Gerente de Comunicação da Vale, Luciene Cristina disse que a diversidade e a inclusão de grupos minorizados são pilares da mineradora, que assumiu em 2019 o compromisso de dobrar a representatividade de mulheres em sua força de trabalho e na liderança até 2026.
Em 2021 a Vale se posicionou como antirracista, adotando três pilares: aumentar o número de funcionários negros na liderança média e sênior da empresa (coordenadores, gerentes e diretores), promover ações afirmativas para potencializar habilidades e competências e ampliar a conscientização do que é antirracismo —com treinamentos e promoção de um ambiente de respeito e acolhimento.
No mesmo ano, a empresa estabeleceu a meta de ter 40% de seus cargos de liderança sênior ocupados por pessoas negras até 2025. Na época, 29% dessas posições eram ocupadas por pessoas que se declaram pretas e pardas. Segundo a empresa, que tem cerca de 60 mil funcionários próprios, hoje, o índice é de 35%.
"A intenção é que daqui alguns anos a gente não tenha mais que discutir inclusão e equidade nas empresas, que essa já seja uma pauta vencida e que essa seja a história que já está escrita", afirmou.
A implementação de ações para o combate ao racismo faz parte da responsabilidade ética e moral das corporações, afirmou José Eduardo Santos, sócio da consultoria KPMG. Para ele, empresas com pluralidade entre os funcionários desfrutam de uma vantagem competitiva.
"Num mundo complexo como o de hoje, em que os assuntos são cada vez mais difíceis e exigem inovação e ideias diferentes, a inclusão e a diversidade fazem todo sentido."
Santos acrescentou que, para promover ações de diversidade, a empresa tem que se comprometer a ponto de ter um planejamento vinculado à sua estratégia e aos seus valores, para que sua cultura organizacional, muitas vezes construída com base na discriminação racial, seja mudada.

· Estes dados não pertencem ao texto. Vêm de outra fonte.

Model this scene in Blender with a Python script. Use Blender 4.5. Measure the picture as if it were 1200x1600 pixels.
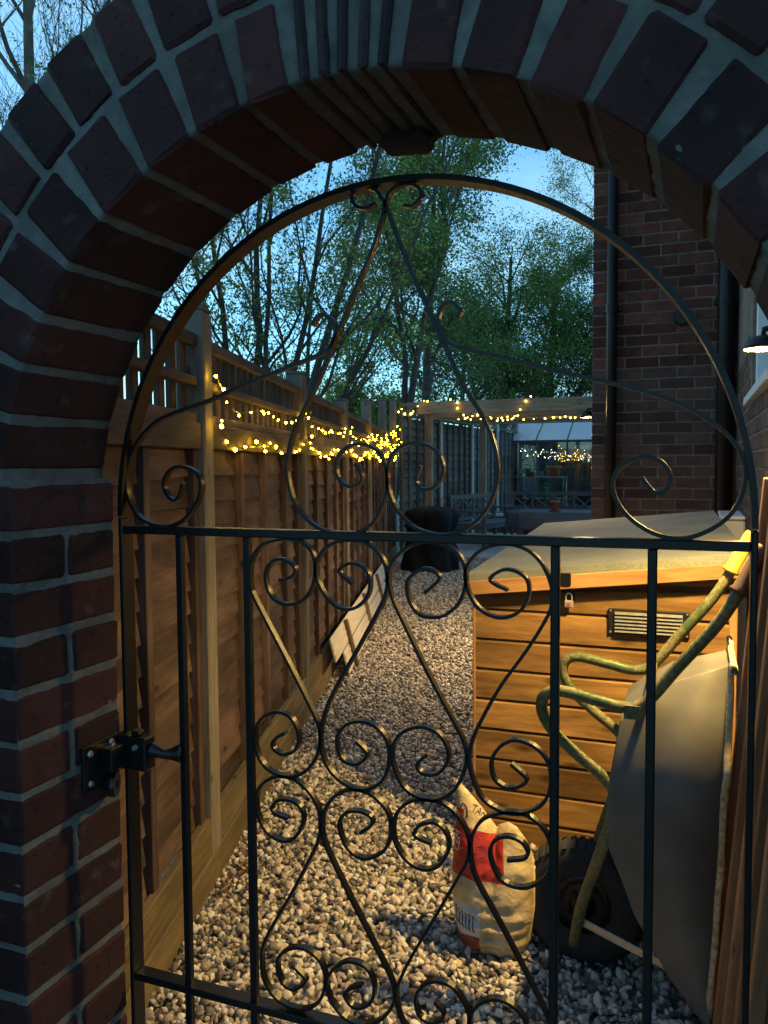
import bpy, bmesh, math, random
import numpy as np
from mathutils import Matrix, Vector
from mathutils import noise as mnoise

for o in list(bpy.data.objects):
    bpy.data.objects.remove(o, do_unlink=True)
sc = bpy.context.scene
COL = sc.collection
rnd = random.Random(7)
V = Vector
rad = math.radians

# ------------------------------------------------------------------ camera
YAW, PITCH, ROLL, FPX, EYE = 21.08, 3.4, -0.4, 1268.0, 1.45
def cam_axes():
    y, p, r = rad(YAW), rad(PITCH), rad(ROLL)
    f = V((-math.sin(y)*math.cos(p), math.cos(y)*math.cos(p), -math.sin(p)))
    rt = V((math.cos(y), math.sin(y), 0)); up = rt.cross(f)
    return rt*math.cos(r)+up*math.sin(r), up*math.cos(r)-rt*math.sin(r), f
rt, up, fw = cam_axes()
cam = bpy.data.cameras.new('camera')
cam.sensor_fit = 'VERTICAL'; cam.sensor_height = 36; cam.lens = FPX/1600*36
cam.clip_start = 0.02; cam.clip_end = 500
camo = bpy.data.objects.new('camera', cam); COL.objects.link(camo)
camo.matrix_world = Matrix(((rt.x, up.x, -fw.x, 0), (rt.y, up.y, -fw.y, 0), (rt.z, up.z, -fw.z, EYE), (0, 0, 0, 1)))
sc.camera = camo

# ------------------------------------------------------------------ dusk sky, faint sun, exposure
SUN_EL, SUN_AZ = 13.0, -68.0
world = bpy.data.worlds.new('World'); sc.world = world; world.use_nodes = True
wn = world.node_tree.nodes; wl = world.node_tree.links
bg = wn['Background']
sky = wn.new('ShaderNodeTexSky'); sky.sky_type = 'NISHITA'; sky.sun_disc = False
sky.sun_elevation = rad(SUN_EL); sky.sun_rotation = rad(SUN_AZ)
sky.air_density = 1.0; sky.dust_density = 0.3; sky.ozone_density = 3.5; sky.altitude = 50
tcw = wn.new('ShaderNodeTexCoord'); mpw = wn.new('ShaderNodeMapping'); mpw.inputs['Scale'].default_value = (2.2, 2.2, 6)
nzw = wn.new('ShaderNodeTexNoise'); nzw.inputs['Scale'].default_value = 1.6; nzw.inputs['Detail'].default_value = 6
rpw = wn.new('ShaderNodeValToRGB'); rpw.color_ramp.elements[0].position = .38; rpw.color_ramp.elements[1].position = .72
rpw.color_ramp.elements[0].color = (0, 0, 0, 1); rpw.color_ramp.elements[1].color = (.75, .75, .75, 1)
mixw = wn.new('ShaderNodeMix'); mixw.data_type = 'RGBA'
mulw = wn.new('ShaderNodeMix'); mulw.data_type = 'RGBA'; mulw.blend_type = 'MULTIPLY'; mulw.inputs['Factor'].default_value = 1
mulw.inputs[7].default_value = (.62, 1.0, 1.08, 1)
wl.new(tcw.outputs['Generated'], mpw.inputs[0]); wl.new(mpw.outputs[0], nzw.inputs[0]); wl.new(nzw.outputs['Fac'], rpw.inputs[0])
wl.new(rpw.outputs[0], mixw.inputs['Factor']); wl.new(sky.outputs[0], mulw.inputs[6])
wl.new(mulw.outputs[2], mixw.inputs[6]); mixw.inputs[7].default_value = (2.0, 3.7, 4.7, 1)
wl.new(mixw.outputs[2], bg.inputs['Color']); bg.inputs['Strength'].default_value = 0.128
sun = bpy.data.lights.new('sun', 'SUN'); sun.energy = 0.02; sun.angle = rad(15); sun.color = (1, .85, .75)
suno = bpy.data.objects.new('sun', sun); COL.objects.link(suno)
suno.rotation_euler = (rad(90-SUN_EL), 0, rad(180-SUN_AZ))
sc.view_settings.view_transform = 'Standard'; sc.view_settings.look = 'None'
sc.view_settings.exposure = 1.0; sc.view_settings.gamma = 1.0
sc.render.engine = 'CYCLES'

# ------------------------------------------------------------------ materials
class NT:
    def __init__(s, name):
        s.m = bpy.data.materials.new(name); s.m.use_nodes = True
        s.t = s.m.node_tree; s.b = s.t.nodes['Principled BSDF']
    def n(s, typ, **kw):
        nd = s.t.nodes.new(typ)
        for k, v in kw.items():
            if k.startswith('i_'):
                key = k[2:].replace('_', ' ')
                key = int(key) if key.isdigit() else key
                nd.inputs[key].default_value = v
            else: setattr(nd, k, v)
        return nd
    def l(s, a, ao, b, bi): s.t.links.new(a.outputs[ao], b.inputs[bi])
    def ramp(s, src, so, stops):
        r = s.n('ShaderNodeValToRGB'); cr = r.color_ramp
        while len(cr.elements) < len(stops): cr.elements.new(.5)
        for e, (p, c) in zip(cr.elements, stops): e.position = p; e.color = (*c, 1)
        s.l(src, so, r, 0); return r
    def mix(s, f, a, b, mode='MIX', fac=None):
        m = s.n('ShaderNodeMix', data_type='RGBA', blend_type=mode)
        if f is not None: s.l(f[0], f[1], m, 0)
        else: m.inputs[0].default_value = fac
        for i, x in ((6, a), (7, b)):
            if isinstance(x, tuple) and len(x) == 2 and not isinstance(x[0], (int, float)): s.l(x[0], x[1], m, i)
            else: m.inputs[i].default_value = (*x, 1)
        return m
    def bump(s, src, so, strength, dist):
        b = s.n('ShaderNodeBump'); b.inputs['Strength'].default_value = strength; b.inputs['Distance'].default_value = dist
        s.l(src, so, b, 'Height'); s.l(b, 0, s.b, 'Normal'); return b
    def coords(s, scale, rand=True, kind='Object'):
        tc = s.n('ShaderNodeTexCoord'); mp = s.n('ShaderNodeMapping'); mp.inputs['Scale'].default_value = scale
        s.l(tc, kind, mp, 0)
        if rand:
            oi = s.n('ShaderNodeObjectInfo'); mu = s.n('ShaderNodeMath', operation='MULTIPLY'); mu.inputs[1].default_value = 37.0
            s.l(oi, 'Random', mu, 0); s.l(mu, 0, mp, 'Location'); s.oi = oi
        return mp
    def rough(s, v): s.b.inputs['Roughness'].default_value = v

def plain(name, col, rough=.6, metal=0, noise=.15, scale=14, bump=.0, spec=.5):
    t = NT(name); mp = t.coords((1, 1, 1)); nz = t.n('ShaderNodeTexNoise', i_Scale=scale, i_Detail=6.0); t.l(mp, 0, nz, 0)
    r = t.ramp(nz, 'Fac', [(.3, tuple(c*(1-noise) for c in col)), (.7, tuple(min(1, c*(1+noise)) for c in col))])
    t.l(r, 0, t.b, 'Base Color'); t.rough(rough); t.b.inputs['Metallic'].default_value = metal
    t.b.inputs['Specular IOR Level'].default_value = spec
    if bump: t.bump(nz, 'Fac', bump, .004)
    return t.m

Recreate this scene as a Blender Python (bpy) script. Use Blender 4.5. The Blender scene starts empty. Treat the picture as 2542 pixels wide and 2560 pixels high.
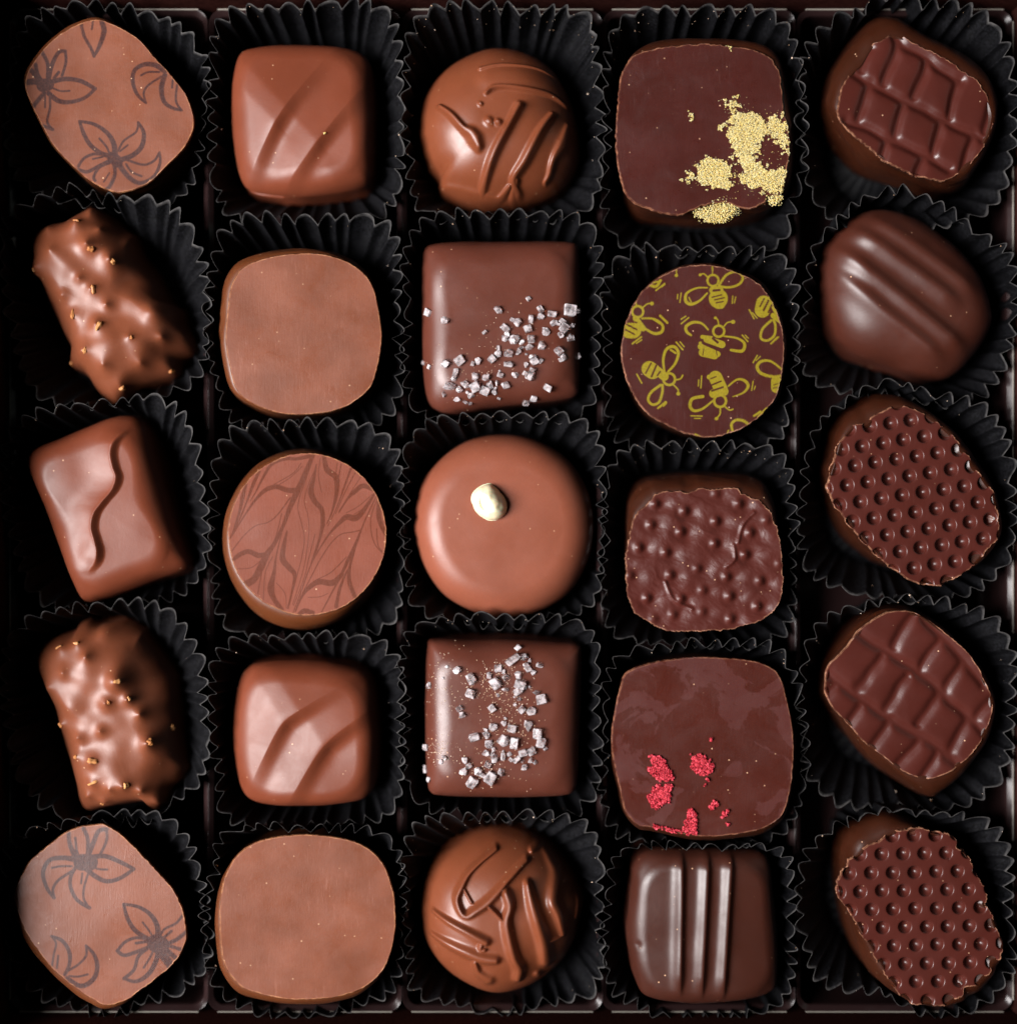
import bpy, bmesh, math, random
import numpy as np
from mathutils import Vector
from mathutils.bvhtree import BVHTree

random.seed(7)
RNG = np.random.default_rng(7)
SC = bpy.context.scene
COL = SC.collection

# ---------------------------------------------------------------- scale, camera, light
S = 7.5e-5                 # metres per unit; one unit is one pixel of the photograph at the height of the chocolates' tops
ZC, ZR = 3500.0, 180.0     # camera height and the height of the tops, above the tray floor
CX, CY = 1271.0, 1280.0

cam = bpy.data.cameras.new("camera")
cam_o = bpy.data.objects.new("camera", cam)
COL.objects.link(cam_o)
cam_o.location = (0, 0, ZC * S)
cam.sensor_fit = 'VERTICAL'
cam.sensor_height = 36.0
cam.lens = 36.0 * (ZC - ZR) / 2560.0
cam.clip_start = 0.005
cam.clip_end = 20.0
cam.dof.use_dof = True
cam.dof.focus_distance = (ZC - ZR + 6) * S
cam.dof.aperture_fstop = 1.9
cam.dof.aperture_blades = 8
SC.camera = cam_o

W = bpy.data.worlds.new("World")
SC.world = W
W.use_nodes = True
W.node_tree.nodes["Background"].inputs["Color"].default_value = (0.75, 0.85, 1.0, 1)
W.node_tree.nodes["Background"].inputs["Strength"].default_value = 0.007

def area_lamp(name, loc, target, sx, sy, watts, color):
    l = bpy.data.lights.new(name, 'AREA')
    l.shape = 'RECTANGLE'
    l.size, l.size_y = sx * S, sy * S
    l.energy = watts
    l.color = color
    o = bpy.data.objects.new(name, l)
    COL.objects.link(o)
    o.location = Vector(loc) * S
    o.rotation_euler = (Vector(target) * S - o.location).to_track_quat('-Z', 'Y').to_euler()
    return o

area_lamp("softbox_lamp", (-6900, -1100, 7070), (0, 0, 100), 4700, 5900, 18.5, (1.0, 0.965, 0.96))
area_lamp("reflector_lamp", (5800, 2600, 3800), (0, 0, 100), 3200, 3200, 0.07, (0.92, 1.0, 0.92))

SC.view_settings.view_transform = 'Standard'
SC.view_settings.look = 'None'
SC.view_settings.exposure = 0.0
SC.view_settings.gamma = 1.0
SC.view_settings.use_curve_mapping = False
SC.render.engine = 'CYCLES'
SC.cycles.use_denoising = True
SC.cycles.max_bounces = 8
SC.cycles.sample_clamp_indirect = 4.0

# ---------------------------------------------------------------- geometry helpers
def unproj(p, z):
    """photo pixel(s) -> scene units on the plane at height z"""
    p = np.asarray(p, float)
    k = (ZC - z) / (ZC - ZR)
    return np.stack([(p[..., 0] - CX) * k, (CY - p[..., 1]) * k], -1)

def proj(x, y, z):
    k = (ZC - ZR) / (ZC - z)
    return np.stack([x * k + CX, CY - y * k], -1)

def K(x0, y0, s):
    return lambda pts: np.asarray(pts, float) * s + np.array([x0, y0])

def catmull(pts, closed=True, n=16):
    p = np.asarray(pts, float)
    m = len(p)
    out = []
    t = np.linspace(0, 1, n, endpoint=False)[:, None]
    segs = m if closed else m - 1
    for i in range(segs):
        if closed:
            a, b, c, d = p[(i - 1) % m], p[i], p[(i + 1) % m], p[(i + 2) % m]
        else:
            a, b, c, d = p[max(i - 1, 0)], p[i], p[i + 1], p[min(i + 2, m - 1)]
        out.append(0.5 * ((2 * b) + (-a + c) * t + (2 * a - 5 * b + 4 * c - d) * t ** 2 + (-a + 3 * b - 3 * c + d) * t ** 3))
    if not closed:
        out.append(p[-1:])
    return np.concatenate(out)

def centroid(p):
    x, y = p[:, 0], p[:, 1]
    x2, y2 = np.roll(x, -1), np.roll(y, -1)
    cr = x * y2 - x2 * y
    a = cr.sum() / 2
    return np.array([((x + x2) * cr).sum(), ((y + y2) * cr).sum()]) / (6 * a)

def polar(curve, c, th):
    d = curve - c
    a = np.arctan2(d[:, 1], d[:, 0])
    r = np.hypot(d[:, 0], d[:, 1])
    o = np.argsort(a)
    a, r = a[o], r[o]
    a = np.concatenate([a - 2 * np.pi, a, a + 2 * np.pi])
    r = np.concatenate([r, r, r])
    thw = (th + np.pi) % (2 * np.pi) - np.pi
    return np.interp(thw, a, r)

def hash2(ix, iy, seed):
    v = np.sin(ix * 127.1 + iy * 311.7 + seed * 74.7) * 43758.5453
    return v - np.floor(v)

def vnoise(x, y, seed=0):
    ix, iy = np.floor(x), np.floor(y)
    fx, fy = x - ix, y - iy
    fx, fy = fx * fx * (3 - 2 * fx), fy * fy * (3 - 2 * fy)
    a = hash2(ix, iy, seed) * (1 - fx) + hash2(ix + 1, iy, seed) * fx
    b = hash2(ix, iy + 1, seed) * (1 - fx) + hash2(ix + 1, iy + 1, seed) * fx
    return (a * (1 - fy) + b * fy) * 2 - 1

def fbm(x, y, seed=0, o=3):
    t, a = 0.0, 1.0
    for i in range(o):
        t = t + a * vnoise(x, y, seed + i * 13)
        x, y, a = x * 2.03, y * 2.03, a * 0.5
    return t

def sstep(e0, e1, x):
    t = np.clip((x - e0) / (e1 - e0), 0, 1)
    return t * t * (3 - 2 * t)

def stroke_fields(P, pts, w, n=7, smooth=True):
    """distance to a stroke and its half width at the nearest point, for points P (N,2), all in photo pixels"""
    pts = np.asarray(pts, float)
    w = np.full(len(pts), float(w)) if np.isscalar(w) else np.asarray(w, float)
    if len(w) != len(pts):
        w = np.interp(np.linspace(0, 1, len(pts)), np.linspace(0, 1, len(w)), w)
    if smooth and len(pts) > 2:
        q = catmull(pts, False, n)
        w = np.interp(np.linspace(0, 1, len(q)), np.linspace(0, 1, len(pts)), w)
        pts = q
    best = np.full(len(P), 1e9)
    bd = np.full(len(P), 1e9)
    bw = np.ones(len(P))
    lo, hi = pts.min(0) - 3 * w.max() - 12, pts.max(0) + 3 * w.max() + 12
    idx = np.where((P[:, 0] > lo[0]) & (P[:, 0] < hi[0]) & (P[:, 1] > lo[1]) & (P[:, 1] < hi[1]))[0]
    Q = P[idx]
    b_, d_, w_ = best[idx], bd[idx], bw[idx]
    for i in range(len(pts) - 1):
        a, b = pts[i], pts[i + 1]
        ab = b - a
        L = ab @ ab + 1e-9
        t = np.clip(((Q - a) @ ab) / L, 0, 1)
        d = np.hypot(*(Q - a - t[:, None] * ab).T)
        ww = (w[i] * (1 - t) + w[i + 1] * t) / 2
        k = d / ww
        m = k < b_
        b_[m], d_[m], w_[m] = k[m], d[m], ww[m]
    best[idx], bd[idx], bw[idx] = b_, d_, w_
    return bd, bw

def paint(P, strokes, aa=1.0):
    m = np.zeros(len(P))
    for pts, w in strokes:
        d, hw = stroke_fields(P, pts, w)
        m = np.maximum(m, 1 - sstep(-aa, aa, d - hw))
    return m

def inside(P, poly):
    x, y = P[:, 0], P[:, 1]
    r = np.zeros(len(P), bool)
    n = len(poly)
    j = n - 1
    for i in range(n):
        xi, yi = poly[i]
        xj, yj = poly[j]
        c = ((yi > y) != (yj > y)) & (x < (xj - xi) * (y - yi) / (yj - yi + 1e-12) + xi)
        r ^= c
        j = i
    return r

def raw_mesh(name, co, faces_q, faces_t=None, attr=None, smooth=True):
    """co in scene units, faces_q (n,4), faces_t (m,3)"""
    me = bpy.data.meshes.new(name)
    nv = len(co)
    me.vertices.add(nv)
    me.vertices.foreach_set("co", (np.asarray(co, float) * S).astype(np.float32).ravel())
    fq = np.asarray(faces_q, int).reshape(-1, 4)
    ft = np.asarray(faces_t if faces_t is not None else [], int).reshape(-1, 3)
    loops = np.concatenate([fq.ravel(), ft.ravel()])
    starts = np.concatenate([np.arange(len(fq)) * 4, len(fq) * 4 + np.arange(len(ft)) * 3])
    me.loops.add(len(loops))
    me.loops.foreach_set("vertex_index", loops.astype(np.int32))
    me.polygons.add(len(starts))
    me.polygons.foreach_set("loop_start", starts.astype(np.int32))
    me.polygons.foreach_set("use_smooth", np.full(len(starts), smooth))
    me.update(calc_edges=True)
    if attr is not None:
        for k, v in attr.items():
            a = me.attributes.new(k, 'FLOAT', 'POINT')
            a.data.foreach_set("value", np.asarray(v, np.float32))
    return me

def ring_faces(nr, nt, start=0, flip=False):
    i = np.arange(nr - 1)[:, None]
    j = np.arange(nt)[None, :]
    a = start + i * nt + j
    b = start + i * nt + (j + 1) % nt
    c = start + (i + 1) * nt + (j + 1) % nt
    d = start + (i + 1) * nt + j
    q = np.stack([a, b, c, d], -1).reshape(-1, 4)
    return q[:, ::-1] if flip else q

def fan(center, start, nt, flip=False):
    j = np.arange(nt)
    t = np.stack([np.full(nt, center), start + j, start + (j + 1) % nt], -1)
    return t[:, ::-1] if flip else t

def link(name, me, mat=None, parent=None, loc=(0, 0, 0)):
    o = bpy.data.objects.new(name, me)
    COL.objects.link(o)
    o.location = Vector(loc) * S
    if parent is not None:
        o.parent = parent
    if mat is not None:
        me.materials.append(mat)
    return o

def thing(name, label, cat, loc=(0, 0, 0), group=None):
    o = bpy.data.objects.new(name, None)
    o.empty_display_size = 0.01
    COL.objects.link(o)
    o.location = Vector(loc) * S
    return tag(o, label, cat, group)

def tag(o, label, cat, group=None, kind=None):
    o["label"] = label
    o["category"] = cat
    if group:
        o["group"] = group
    if kind:
        o["kind"] = kind
    return o

SURF = {}        # thing name -> (BVHTree in scene units, absolute)
def surf_from(key, co, fq, ft=None):
    polys = [tuple(f) for f in fq] + ([tuple(f) for f in ft] if ft is not None else [])
    SURF[key] = BVHTree.FromPolygons([tuple(v) for v in co], polys)

def hit(key, px, toward=None):
    """where the camera ray through a photo pixel meets a thing's surface (scene units); nudged inward if it misses"""
    px = np.array(px, float)
    o = Vector((0, 0, ZC))
    for k in range(12):
        g = unproj(px, 0)
        d = (Vector((g[0], g[1], 0)) - o).normalized()
        h = SURF[key].ray_cast(o, d)
        if h[0] is not None:
            return h[0], h[1]
        if toward is None:
            return None, None
        px = px + (np.array(toward) - px) * 0.04
    return None, None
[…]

"Você precisa tornar o ambiente não só acolhedor, mas seguro para as pessoas", disse. "Aí vem o papel da liderança, de dar todo o apoio necessário para que a inclusão aconteça." De acordo com ele, o comitê de diversidade da KPMG tem participação de todos os sócios da empresa, para que esse compromisso venha também de cima.
Para Natalia Paiva, diretora-executiva do Mover (Movimento Pela Equidade Racial), o compromisso da altíssima liderança é ponto central para a transformação. As 49 empresas associadas à iniciativa têm o compromisso assinado pelo CEO, nível mais alto de governança.
Fundado em junho de 2021, o Mover tem a meta de alcançar 10 mil novas posições de liderança para pessoas negras até 2030 e gerar 3 milhões de oportunidades por meio de cursos, capacitações e conexões com empreendedores. Segundo a organização, mais de 50 mil ações de capacitação já foram oferecidas.
Entre as companhias signatárias estão Coca-Cola Brasil, Colgate-Palmolive, CSN, Danone, Descomplica, Vale e as consultoria McKinsey & Company e PwC Brasil.
Paiva contou que os pilares do Mover são empregabilidade e capacitação; desenvolvimento e aceleração de carreiras; letramento racial e conscientização. "Quando há mais lideranças negras ocupando esses espaços, a gente consegue destravar muito mais facilmente empecilhos para que a mudança ocorra."